Not to mention that your XP machine had a HDD as a backing store for virtual memory. You could safely page out an entire session. Not so for phone OS's, AFAIK. (I know iOS doesn't have a backing store. Haven't checked Android, but I seriously doubt it)
Not to mention we've only very recently reached specs that make this doable. The iPhone 3GS (not that old) did have a 600MHz processor and 256MB of RAM. That's pretty close to an XP recommended spec, IIRC.
Given that your XP machine wasn't running on a battery, and wasn't busy in the background doing phone-y things, you can see where resources are getting tight.
Phones are just getting there, spec-wise. I'm sure sooner or later we will see a guest mode. The 'when', IMHO, hinges more on solving the UX issues, since specs always march on.
Nope. While on Windows, Linux, and OS X you can have two remote users logged in and independently using tty windows, they all must share the same GUI window.
X (the service commonly providing the *nix GUI) was pretty much built with this in mind; Linux has had an implementation of X that has provided this since at least the mid-90s.
Windows has had this on the server since at least Windows Server 2003, and has also introduced it to the "consumer" market in Windows 7.
(I'd be happy to find out whether OS X supports this or not.)
I tried to do this couple years ago for Linux, asked around, and was told this was not possible for Linux.
Apparently I was misinformed. I'm happy to be wrong about it. Can you point me to instructions for doing it for Ubuntu?
I have Windows XP, and have had 2000, NT, 98, 95, etc., and none of them could do it.
I'm glad to see that finally this "40 year old technology" is getting onto desktops in the last year or so.
Do note that there are 2 ways to share a graphical user interface on X.
The first way is by remotely running a program on your own Xserver. The programs' processes occur on the remote connection and are sent down the SSH tunnel and show up on your display. This is the common way in Linux.
The second way is by an older program from the Windows world: VNC. VNC takes a local, running display (example: my gui) and allows someone else to view/control it at the same time I do. In this method, you both fight over the mouse and keyboard inputs.
There are several others as well. There are a couple different ways to make a "multi-head" setup in linux, which is what it sounds like. Multiple monitors/keyboards/mice all attached to the same computer allowing multiple people to run X at once independently.
Er, what? I regularly use Windows remote desktop and have my own full GUI session, independent of other logged in users. This has been around for many years.
IOS is really a stripped-down Unix-variant (BSD). You know, Unix, the world's most ubiquitous operating system, that supports multiple user accounts out of the box.
And whose name, in fact, stems from "uni-plexing" -- it was an operating system designed to support two users, so that Dennis and Ken could play Space Travel. A weak pun on "Multics" (multiplexing operating system).

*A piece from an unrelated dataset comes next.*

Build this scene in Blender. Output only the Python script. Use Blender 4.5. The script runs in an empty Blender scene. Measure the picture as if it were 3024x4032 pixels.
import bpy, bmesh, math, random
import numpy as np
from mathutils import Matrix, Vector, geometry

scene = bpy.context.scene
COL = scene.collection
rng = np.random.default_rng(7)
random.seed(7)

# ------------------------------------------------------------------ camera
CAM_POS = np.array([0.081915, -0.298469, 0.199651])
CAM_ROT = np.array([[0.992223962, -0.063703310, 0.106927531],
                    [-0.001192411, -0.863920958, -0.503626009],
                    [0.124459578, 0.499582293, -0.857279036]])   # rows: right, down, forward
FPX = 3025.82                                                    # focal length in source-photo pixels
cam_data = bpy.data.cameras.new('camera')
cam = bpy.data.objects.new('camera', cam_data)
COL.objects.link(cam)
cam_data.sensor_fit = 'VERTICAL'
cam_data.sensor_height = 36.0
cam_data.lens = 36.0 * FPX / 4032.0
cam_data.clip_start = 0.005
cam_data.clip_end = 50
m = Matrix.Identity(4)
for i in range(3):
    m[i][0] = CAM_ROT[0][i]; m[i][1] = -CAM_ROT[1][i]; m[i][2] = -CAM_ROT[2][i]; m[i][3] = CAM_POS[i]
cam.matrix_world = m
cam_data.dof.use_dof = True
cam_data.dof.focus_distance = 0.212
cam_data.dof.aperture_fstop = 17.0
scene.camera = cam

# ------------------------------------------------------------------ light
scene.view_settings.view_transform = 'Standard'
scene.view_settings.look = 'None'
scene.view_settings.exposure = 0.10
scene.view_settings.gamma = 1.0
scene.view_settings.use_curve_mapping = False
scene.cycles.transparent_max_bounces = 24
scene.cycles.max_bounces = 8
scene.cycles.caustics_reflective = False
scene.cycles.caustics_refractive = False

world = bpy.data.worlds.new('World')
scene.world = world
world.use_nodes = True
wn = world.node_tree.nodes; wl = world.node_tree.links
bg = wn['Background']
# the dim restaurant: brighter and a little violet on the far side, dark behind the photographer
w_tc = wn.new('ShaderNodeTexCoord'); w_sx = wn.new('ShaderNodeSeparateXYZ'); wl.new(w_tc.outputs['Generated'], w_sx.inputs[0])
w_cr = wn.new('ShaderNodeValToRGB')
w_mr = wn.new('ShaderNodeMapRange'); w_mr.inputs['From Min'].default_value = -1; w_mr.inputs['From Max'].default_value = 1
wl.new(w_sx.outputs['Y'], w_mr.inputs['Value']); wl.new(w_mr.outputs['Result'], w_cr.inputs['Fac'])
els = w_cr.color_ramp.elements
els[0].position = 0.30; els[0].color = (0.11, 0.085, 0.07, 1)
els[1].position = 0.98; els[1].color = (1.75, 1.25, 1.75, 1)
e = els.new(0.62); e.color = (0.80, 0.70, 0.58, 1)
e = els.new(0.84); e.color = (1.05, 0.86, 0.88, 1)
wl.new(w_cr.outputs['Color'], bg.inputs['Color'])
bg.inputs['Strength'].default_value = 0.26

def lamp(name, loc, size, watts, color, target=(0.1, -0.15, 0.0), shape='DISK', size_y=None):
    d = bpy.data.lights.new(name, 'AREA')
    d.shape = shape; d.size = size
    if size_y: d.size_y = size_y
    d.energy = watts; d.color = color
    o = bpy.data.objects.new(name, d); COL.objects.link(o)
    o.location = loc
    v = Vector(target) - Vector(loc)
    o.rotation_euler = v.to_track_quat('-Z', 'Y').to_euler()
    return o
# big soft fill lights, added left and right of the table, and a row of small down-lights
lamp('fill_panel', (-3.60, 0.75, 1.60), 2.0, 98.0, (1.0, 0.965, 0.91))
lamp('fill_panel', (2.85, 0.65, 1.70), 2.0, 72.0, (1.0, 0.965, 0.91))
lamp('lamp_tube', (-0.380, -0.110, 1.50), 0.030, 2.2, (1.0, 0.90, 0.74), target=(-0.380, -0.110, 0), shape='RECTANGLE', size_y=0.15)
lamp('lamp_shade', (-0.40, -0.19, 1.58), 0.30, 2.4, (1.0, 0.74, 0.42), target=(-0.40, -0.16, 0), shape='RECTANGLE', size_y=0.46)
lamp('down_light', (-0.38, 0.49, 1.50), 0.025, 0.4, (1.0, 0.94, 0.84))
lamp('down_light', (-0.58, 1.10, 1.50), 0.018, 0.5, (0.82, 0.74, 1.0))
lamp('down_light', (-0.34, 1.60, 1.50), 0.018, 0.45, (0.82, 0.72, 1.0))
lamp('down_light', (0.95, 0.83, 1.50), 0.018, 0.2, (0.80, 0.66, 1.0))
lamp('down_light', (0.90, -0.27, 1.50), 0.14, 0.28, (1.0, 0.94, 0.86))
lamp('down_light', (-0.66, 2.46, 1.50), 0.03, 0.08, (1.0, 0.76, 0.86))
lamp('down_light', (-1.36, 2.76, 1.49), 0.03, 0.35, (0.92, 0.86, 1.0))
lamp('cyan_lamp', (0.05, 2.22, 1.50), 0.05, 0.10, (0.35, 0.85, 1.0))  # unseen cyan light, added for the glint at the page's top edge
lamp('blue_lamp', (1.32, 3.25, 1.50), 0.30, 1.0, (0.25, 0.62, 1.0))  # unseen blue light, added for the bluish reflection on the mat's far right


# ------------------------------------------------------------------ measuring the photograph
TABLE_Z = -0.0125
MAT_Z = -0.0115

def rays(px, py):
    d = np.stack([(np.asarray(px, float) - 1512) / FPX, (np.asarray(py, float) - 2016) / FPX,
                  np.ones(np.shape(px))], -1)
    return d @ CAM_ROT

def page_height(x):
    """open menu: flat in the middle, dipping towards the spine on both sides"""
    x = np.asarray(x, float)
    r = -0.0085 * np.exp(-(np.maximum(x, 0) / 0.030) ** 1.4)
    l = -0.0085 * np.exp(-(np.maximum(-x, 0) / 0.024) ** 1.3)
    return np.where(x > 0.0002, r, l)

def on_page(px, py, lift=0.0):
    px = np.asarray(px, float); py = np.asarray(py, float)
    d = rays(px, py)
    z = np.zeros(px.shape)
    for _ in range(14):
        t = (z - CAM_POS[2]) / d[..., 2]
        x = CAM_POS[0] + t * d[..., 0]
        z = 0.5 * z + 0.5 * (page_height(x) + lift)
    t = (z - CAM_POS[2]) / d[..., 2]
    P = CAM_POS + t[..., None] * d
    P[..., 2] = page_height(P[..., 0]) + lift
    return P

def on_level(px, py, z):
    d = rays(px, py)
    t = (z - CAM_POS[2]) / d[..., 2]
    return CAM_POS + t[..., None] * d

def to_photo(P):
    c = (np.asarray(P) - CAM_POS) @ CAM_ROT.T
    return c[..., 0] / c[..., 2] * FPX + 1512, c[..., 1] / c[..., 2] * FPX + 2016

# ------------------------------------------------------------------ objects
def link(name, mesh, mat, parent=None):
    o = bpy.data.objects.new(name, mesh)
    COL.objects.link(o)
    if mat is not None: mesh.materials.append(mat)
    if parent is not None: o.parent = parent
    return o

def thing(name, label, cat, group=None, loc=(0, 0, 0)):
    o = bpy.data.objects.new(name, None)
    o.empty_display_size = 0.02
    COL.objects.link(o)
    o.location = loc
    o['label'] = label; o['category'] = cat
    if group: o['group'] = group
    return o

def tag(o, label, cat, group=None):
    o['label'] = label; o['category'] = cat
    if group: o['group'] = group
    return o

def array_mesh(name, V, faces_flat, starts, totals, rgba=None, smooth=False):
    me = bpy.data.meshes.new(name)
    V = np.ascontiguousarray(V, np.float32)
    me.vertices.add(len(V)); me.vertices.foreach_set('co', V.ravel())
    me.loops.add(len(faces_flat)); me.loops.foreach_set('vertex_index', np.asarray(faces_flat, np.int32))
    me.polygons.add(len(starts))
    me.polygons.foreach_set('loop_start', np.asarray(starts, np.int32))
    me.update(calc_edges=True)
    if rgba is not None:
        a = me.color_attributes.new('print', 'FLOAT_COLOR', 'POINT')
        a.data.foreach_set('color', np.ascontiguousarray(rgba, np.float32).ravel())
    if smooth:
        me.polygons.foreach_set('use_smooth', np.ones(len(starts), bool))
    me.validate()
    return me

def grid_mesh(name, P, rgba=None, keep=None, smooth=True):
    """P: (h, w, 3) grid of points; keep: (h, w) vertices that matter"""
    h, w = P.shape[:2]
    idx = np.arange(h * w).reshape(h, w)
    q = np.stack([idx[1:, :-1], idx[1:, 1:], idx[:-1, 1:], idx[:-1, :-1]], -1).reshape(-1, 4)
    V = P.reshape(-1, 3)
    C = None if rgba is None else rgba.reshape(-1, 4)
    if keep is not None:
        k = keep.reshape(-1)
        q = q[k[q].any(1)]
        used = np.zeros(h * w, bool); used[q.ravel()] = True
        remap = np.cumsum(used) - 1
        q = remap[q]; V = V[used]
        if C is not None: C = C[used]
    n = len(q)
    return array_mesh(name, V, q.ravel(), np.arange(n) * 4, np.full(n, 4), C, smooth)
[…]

That looks like a completely different issue... Are the local, live silver and live gold account all yours? If they are, that does look like a nightmare...
It's for different people, not for you that an account should be created. I also would like that in all the *pads. I'd like to split the history and logins of each person using my touchpad. It's a mess when 2+ people start using it.
Because dealing with multiple profiles and/or different profile types is a fucking huge giant pain the ass and a monumental amount of work! Xbox has local, guest, live silver, and live gold accounts. Dealing with all the different profiles and switching between is a nightmare. Urgh, no thanks.